Rated by buyers 5 out of 5 stars - How to get the most out of this great book
To appreciate this book, you have to understand what it is and what it isn't.

This is top-notch journalism, by someone with a lot of insight into what he was seeing, and a knack for turning up in all the right places. It gives you a vivid, unparalleled *flavor* of the Russian revolution of 1917, the very first victorious working class revolution.

But it's still *journalism*. It's not an organized chronicle of what happened, beginning at the beginning and introducing events and ideas in a logical order. On top of that, Reed arrived in Russia at the climax of the revolution, after seven months of intense activity by an overwhelming cast of characters. If you read it too casually, it's like starting a textbook by reading the last chapter.

To get the most out of the book, I suggest reading Reed's introductory material carefully, probably returning to it more than once as you read the book. If you need more help, there's a good summary in the last two chapters of "Revolutionary Continuity: the Early Years" by Farrell Dobbs.

Your efforts will be well-rewarded. It really is great journalism.
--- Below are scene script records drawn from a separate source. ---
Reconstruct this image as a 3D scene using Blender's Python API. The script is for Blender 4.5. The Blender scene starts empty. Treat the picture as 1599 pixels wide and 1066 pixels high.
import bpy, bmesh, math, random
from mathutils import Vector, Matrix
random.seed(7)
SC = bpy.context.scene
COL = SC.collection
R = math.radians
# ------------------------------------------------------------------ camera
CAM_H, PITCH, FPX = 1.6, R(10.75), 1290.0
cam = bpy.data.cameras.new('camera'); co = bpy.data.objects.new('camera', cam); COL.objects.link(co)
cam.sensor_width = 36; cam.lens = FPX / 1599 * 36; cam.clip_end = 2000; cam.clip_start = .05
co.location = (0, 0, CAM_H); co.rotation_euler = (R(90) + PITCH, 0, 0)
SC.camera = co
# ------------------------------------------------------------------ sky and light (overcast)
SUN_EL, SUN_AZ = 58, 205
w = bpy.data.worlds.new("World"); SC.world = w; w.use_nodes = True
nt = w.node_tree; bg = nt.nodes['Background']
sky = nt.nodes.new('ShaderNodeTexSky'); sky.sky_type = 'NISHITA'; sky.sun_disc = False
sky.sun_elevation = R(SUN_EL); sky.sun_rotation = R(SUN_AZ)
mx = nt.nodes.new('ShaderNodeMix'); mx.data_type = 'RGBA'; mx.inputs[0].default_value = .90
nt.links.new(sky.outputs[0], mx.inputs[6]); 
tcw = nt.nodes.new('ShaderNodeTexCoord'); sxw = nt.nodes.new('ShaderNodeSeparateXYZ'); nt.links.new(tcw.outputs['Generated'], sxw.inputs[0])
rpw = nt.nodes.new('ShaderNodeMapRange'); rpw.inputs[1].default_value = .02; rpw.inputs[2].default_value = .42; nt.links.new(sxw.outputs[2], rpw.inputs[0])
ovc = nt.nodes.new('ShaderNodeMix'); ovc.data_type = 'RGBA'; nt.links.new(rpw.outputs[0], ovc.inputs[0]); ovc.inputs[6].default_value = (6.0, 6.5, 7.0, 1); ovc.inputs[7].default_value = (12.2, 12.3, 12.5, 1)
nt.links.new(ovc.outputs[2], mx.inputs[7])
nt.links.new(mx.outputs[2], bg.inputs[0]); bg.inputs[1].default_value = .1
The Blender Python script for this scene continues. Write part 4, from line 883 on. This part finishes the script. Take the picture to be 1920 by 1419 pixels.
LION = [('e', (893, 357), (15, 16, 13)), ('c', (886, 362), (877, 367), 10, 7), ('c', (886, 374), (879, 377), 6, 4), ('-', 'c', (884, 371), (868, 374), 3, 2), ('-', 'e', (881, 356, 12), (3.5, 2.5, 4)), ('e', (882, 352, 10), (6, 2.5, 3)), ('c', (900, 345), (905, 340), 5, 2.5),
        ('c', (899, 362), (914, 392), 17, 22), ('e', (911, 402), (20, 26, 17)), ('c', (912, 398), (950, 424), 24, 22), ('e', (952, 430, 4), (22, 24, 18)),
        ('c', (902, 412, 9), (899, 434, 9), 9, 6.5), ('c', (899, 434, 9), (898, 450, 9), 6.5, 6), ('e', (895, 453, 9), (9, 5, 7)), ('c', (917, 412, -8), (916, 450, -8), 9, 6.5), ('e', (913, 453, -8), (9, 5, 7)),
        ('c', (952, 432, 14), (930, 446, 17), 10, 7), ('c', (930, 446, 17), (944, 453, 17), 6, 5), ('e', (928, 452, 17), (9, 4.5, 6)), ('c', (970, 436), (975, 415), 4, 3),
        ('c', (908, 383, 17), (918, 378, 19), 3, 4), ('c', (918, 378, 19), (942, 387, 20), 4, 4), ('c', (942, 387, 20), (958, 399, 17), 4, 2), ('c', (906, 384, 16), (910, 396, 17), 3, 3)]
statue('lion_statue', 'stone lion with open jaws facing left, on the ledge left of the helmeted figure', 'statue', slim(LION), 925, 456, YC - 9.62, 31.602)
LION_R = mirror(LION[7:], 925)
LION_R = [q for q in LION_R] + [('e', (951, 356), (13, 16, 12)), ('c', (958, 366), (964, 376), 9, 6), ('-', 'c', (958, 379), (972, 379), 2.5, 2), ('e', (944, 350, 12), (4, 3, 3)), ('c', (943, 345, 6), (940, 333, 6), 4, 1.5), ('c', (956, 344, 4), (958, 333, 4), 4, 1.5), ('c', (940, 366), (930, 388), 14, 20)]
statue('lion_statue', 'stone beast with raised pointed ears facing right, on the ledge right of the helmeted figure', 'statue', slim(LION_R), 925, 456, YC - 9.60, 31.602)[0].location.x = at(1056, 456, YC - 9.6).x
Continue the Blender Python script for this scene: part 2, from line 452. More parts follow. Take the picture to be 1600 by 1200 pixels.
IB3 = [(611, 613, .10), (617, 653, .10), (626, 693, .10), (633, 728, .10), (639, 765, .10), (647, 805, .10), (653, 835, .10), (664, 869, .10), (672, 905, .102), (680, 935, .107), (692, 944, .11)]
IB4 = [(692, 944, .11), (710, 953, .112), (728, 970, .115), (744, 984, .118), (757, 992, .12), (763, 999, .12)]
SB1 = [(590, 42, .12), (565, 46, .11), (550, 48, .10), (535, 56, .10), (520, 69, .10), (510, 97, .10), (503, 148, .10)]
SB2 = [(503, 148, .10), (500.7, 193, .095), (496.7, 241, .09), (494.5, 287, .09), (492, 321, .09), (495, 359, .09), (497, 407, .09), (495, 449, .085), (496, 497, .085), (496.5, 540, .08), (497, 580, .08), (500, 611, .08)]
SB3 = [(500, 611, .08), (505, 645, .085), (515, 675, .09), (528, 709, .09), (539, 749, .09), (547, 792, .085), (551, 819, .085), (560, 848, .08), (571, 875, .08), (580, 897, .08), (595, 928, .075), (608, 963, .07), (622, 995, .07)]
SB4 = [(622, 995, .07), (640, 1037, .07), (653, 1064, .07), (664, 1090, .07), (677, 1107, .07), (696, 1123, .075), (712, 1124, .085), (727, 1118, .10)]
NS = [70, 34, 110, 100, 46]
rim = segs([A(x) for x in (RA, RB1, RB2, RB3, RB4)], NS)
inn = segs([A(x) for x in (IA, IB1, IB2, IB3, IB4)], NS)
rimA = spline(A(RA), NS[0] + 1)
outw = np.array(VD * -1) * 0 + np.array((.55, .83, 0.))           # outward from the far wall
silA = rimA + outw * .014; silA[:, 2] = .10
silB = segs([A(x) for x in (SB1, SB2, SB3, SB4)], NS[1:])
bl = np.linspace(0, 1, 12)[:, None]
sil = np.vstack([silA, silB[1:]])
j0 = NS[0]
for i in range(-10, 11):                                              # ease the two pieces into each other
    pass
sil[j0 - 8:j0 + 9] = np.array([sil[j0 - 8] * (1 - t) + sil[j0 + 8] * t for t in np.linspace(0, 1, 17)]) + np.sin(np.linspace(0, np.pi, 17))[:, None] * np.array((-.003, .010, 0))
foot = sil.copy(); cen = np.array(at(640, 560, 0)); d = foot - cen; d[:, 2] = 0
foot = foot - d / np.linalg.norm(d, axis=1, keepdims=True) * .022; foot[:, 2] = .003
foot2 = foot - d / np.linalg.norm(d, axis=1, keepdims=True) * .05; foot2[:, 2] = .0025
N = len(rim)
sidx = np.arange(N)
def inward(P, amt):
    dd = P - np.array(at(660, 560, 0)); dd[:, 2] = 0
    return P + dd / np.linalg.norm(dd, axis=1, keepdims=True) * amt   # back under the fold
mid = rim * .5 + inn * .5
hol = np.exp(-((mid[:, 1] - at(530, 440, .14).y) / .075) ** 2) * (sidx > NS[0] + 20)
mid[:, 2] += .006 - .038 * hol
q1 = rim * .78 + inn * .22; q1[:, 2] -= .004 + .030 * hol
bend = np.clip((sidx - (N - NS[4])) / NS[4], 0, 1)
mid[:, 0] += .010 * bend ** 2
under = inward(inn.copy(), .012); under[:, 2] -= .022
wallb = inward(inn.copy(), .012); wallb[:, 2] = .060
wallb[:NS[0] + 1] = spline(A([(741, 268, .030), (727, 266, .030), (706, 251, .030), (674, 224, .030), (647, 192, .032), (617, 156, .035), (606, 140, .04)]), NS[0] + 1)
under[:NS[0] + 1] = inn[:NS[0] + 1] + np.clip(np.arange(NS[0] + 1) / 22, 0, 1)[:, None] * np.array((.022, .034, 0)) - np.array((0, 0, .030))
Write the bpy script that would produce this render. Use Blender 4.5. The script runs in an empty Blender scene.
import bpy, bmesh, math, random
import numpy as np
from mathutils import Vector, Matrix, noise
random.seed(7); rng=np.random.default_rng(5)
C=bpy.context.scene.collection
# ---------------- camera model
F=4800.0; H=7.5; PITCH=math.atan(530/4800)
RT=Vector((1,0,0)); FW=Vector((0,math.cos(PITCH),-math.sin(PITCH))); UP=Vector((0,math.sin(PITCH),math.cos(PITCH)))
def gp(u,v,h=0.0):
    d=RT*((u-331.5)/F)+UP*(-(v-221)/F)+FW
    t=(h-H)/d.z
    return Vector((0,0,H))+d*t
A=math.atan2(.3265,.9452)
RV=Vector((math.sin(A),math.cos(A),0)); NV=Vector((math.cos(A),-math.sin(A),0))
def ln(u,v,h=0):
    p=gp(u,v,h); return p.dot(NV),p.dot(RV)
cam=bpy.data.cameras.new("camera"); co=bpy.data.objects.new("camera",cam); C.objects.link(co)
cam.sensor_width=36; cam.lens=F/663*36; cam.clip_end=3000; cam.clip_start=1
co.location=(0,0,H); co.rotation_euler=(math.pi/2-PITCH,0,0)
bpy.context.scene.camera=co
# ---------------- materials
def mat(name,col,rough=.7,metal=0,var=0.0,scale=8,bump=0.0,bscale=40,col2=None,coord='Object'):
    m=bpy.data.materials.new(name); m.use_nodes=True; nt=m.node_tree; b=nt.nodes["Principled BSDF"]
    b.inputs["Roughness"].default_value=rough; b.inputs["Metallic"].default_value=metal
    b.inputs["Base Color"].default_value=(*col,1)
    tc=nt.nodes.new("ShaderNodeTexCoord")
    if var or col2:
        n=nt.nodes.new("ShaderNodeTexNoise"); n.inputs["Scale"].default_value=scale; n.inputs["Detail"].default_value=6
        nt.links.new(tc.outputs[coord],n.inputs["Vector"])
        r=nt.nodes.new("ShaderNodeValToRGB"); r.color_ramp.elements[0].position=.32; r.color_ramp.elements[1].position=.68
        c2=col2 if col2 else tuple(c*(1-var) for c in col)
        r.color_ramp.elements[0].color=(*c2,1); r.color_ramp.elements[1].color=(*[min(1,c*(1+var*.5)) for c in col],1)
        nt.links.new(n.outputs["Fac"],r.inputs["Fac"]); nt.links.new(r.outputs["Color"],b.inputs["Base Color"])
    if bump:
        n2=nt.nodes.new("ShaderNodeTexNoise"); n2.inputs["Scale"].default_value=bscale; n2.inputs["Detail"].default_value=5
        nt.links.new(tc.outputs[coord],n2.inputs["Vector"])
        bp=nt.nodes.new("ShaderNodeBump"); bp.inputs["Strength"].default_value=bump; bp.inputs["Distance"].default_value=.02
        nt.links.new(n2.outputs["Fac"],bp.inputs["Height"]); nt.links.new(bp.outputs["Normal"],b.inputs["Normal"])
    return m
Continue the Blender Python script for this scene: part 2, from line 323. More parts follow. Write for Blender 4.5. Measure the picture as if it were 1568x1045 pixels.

For a definitive history, I highly recommend the widely acclaimed masterpiece, "History of the Russian Revolution" by Leon Trotsky. If you like one book, you'll like the other. I promise. Please read my review. (Click on "See all my reviews" above.)

Some reviewers complained that Reed doesn't explain the revolution's shortcomings -- the Russian revolution obviously turned out badly in the long run. But not everyone agrees that the revolution was fatally flawed from the very beginning. I don't. It's hard to read Reed's book and believe it was anything but an authentic popular revolution. For what went wrong, I recommend "The Revolution Betrayed" by Leon Trotsky and "Lenin's Final Fight", a collection of Lenin's last writings.